At the beginning of May 2022, the Housing Finance Agency (HFA) said its lending rates for Affordable Housing Bodies (AHBs), which develop cost-rental properties, were increasing to 2.5% for a 30-year fixed loan.
A Cabinet sub-committee on housing was told that the cost-rental model, which aims to provide tenancies for €1,200 a month on average, faces “significant viability challenges” as a result of an increase in lending rates.
The memo provided to the sub-committee said the agency’s rate was increasing from 1.5% to 2.5%, while the rate for approved developments which had not been drawn down was increasing from 1.5% to 1.9%. This means that, “A rule of thumb indicator would suggest that a 0.25% increase in HFA rates would result in an increase of €50 per month in rent per unit.”

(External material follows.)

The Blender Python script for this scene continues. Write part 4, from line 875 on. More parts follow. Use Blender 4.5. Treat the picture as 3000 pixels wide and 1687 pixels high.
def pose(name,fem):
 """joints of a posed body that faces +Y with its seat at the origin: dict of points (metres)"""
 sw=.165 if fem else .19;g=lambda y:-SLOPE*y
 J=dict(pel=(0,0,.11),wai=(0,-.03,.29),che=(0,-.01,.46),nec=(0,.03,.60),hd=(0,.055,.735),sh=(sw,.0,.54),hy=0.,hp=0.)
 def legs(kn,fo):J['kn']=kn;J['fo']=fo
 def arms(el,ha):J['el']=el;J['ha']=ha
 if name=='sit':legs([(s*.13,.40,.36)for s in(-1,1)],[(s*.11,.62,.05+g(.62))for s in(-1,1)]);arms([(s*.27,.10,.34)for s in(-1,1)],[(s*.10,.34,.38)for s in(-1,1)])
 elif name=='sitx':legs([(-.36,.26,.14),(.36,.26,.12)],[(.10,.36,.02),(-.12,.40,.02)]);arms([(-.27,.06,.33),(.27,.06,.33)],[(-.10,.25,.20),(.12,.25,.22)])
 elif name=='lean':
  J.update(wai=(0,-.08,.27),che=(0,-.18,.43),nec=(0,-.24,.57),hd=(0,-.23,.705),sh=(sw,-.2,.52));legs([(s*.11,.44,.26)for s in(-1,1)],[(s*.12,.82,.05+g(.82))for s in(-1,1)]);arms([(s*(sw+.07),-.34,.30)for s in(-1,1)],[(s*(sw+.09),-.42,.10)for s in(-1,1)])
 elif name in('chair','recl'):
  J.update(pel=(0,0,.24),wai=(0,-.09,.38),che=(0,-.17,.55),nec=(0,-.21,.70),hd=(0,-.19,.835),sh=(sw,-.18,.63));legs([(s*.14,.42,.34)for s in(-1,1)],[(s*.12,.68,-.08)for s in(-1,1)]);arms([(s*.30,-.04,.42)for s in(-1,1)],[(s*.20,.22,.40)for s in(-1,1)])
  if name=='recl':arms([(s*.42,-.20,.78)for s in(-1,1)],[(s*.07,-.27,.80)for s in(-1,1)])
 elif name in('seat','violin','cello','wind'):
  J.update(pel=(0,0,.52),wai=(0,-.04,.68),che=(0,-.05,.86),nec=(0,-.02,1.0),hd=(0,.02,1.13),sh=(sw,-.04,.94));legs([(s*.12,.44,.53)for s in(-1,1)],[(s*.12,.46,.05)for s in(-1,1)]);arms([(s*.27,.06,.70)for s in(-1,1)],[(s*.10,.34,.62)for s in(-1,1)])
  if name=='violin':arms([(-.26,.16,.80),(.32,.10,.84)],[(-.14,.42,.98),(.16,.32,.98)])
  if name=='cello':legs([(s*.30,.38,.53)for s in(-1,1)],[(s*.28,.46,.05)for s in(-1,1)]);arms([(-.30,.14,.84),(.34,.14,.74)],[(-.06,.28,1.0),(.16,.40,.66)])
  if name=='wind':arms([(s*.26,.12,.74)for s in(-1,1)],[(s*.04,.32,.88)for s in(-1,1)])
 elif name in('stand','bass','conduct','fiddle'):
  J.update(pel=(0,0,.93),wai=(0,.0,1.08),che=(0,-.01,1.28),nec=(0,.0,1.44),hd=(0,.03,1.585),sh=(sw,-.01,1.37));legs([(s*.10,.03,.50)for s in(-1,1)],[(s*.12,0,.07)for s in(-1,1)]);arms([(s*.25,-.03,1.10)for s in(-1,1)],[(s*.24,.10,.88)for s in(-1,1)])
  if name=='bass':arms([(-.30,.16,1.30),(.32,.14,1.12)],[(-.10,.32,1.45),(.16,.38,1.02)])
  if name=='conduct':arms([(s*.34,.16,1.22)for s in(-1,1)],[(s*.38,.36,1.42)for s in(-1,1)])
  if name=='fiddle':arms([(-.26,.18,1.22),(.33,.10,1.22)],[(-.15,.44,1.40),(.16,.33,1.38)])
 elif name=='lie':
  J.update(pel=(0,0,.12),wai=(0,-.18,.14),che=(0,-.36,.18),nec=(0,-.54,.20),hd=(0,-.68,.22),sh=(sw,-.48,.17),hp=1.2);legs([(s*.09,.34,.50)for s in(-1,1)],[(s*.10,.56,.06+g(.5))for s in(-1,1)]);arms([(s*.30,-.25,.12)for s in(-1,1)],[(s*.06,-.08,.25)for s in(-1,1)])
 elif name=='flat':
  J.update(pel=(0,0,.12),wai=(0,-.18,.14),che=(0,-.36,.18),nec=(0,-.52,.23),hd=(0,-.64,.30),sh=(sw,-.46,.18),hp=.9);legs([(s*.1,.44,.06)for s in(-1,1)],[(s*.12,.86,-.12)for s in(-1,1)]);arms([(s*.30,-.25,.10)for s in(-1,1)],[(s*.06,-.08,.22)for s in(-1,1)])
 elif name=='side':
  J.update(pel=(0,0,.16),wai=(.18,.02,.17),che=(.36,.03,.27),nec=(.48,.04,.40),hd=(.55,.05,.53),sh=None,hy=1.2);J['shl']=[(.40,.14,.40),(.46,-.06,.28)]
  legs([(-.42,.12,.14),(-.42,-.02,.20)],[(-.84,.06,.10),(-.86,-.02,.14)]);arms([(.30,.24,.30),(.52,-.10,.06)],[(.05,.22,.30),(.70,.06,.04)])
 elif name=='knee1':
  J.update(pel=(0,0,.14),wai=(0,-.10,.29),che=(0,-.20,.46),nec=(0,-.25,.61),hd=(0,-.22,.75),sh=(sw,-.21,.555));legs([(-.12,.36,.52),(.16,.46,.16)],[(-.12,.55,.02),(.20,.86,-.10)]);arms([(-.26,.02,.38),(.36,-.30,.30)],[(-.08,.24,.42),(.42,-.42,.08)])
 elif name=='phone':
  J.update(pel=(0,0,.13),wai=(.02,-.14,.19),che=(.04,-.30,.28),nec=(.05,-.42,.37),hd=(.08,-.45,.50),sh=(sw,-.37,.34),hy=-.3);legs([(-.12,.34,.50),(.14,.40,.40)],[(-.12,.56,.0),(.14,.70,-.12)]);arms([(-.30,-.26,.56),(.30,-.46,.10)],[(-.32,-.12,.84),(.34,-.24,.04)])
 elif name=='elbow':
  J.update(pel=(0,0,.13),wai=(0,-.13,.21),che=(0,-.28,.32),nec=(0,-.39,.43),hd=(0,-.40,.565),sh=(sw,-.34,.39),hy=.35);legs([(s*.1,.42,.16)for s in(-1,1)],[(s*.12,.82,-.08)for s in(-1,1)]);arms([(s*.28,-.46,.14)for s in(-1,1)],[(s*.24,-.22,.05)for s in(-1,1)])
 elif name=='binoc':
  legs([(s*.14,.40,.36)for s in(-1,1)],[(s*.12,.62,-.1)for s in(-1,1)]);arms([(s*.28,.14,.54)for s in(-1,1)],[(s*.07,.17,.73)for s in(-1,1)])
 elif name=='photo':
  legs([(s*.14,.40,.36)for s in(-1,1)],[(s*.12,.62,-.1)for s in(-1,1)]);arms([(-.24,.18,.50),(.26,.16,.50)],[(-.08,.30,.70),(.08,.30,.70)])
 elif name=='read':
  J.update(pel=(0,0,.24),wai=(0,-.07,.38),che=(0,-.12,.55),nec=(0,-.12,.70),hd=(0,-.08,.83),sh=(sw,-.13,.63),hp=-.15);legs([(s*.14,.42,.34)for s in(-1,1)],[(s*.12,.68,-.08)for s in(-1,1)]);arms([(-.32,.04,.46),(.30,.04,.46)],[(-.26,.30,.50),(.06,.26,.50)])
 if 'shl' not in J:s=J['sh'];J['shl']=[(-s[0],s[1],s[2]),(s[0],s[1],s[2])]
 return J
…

The monthly rent for the Government’s cost-rental housing programme may have to increase its tenancy target by €200 per month due to the rising cost of borrowing.
According to the memo, “This increase may present significant viability challenges for future cost rental proposals by AHBs.” And Ministers were also warned that record rates of inflation and supply chain problems remain a risk to project costings and delivery schedules.
Housing Minister Darragh O’Brien is aiming to have 572 cost-rental homes available by the end of the year. This is applicable to people with household incomes of less than €53,000 a year, basically people who are above the threshold for social housing but have difficulty affording private rented accommodation. These rent for cost-rental homes must be at least 25% below regular market rents in an area.
Barry O’Leary, HFA Chief, said increasing lending rates was necessary due to “high volatility in the bond markets”. His agency plans to land €6bn for housing developments over the coming years, but he has said the increased lending rates will not impact on the delivery of social and affordable homes.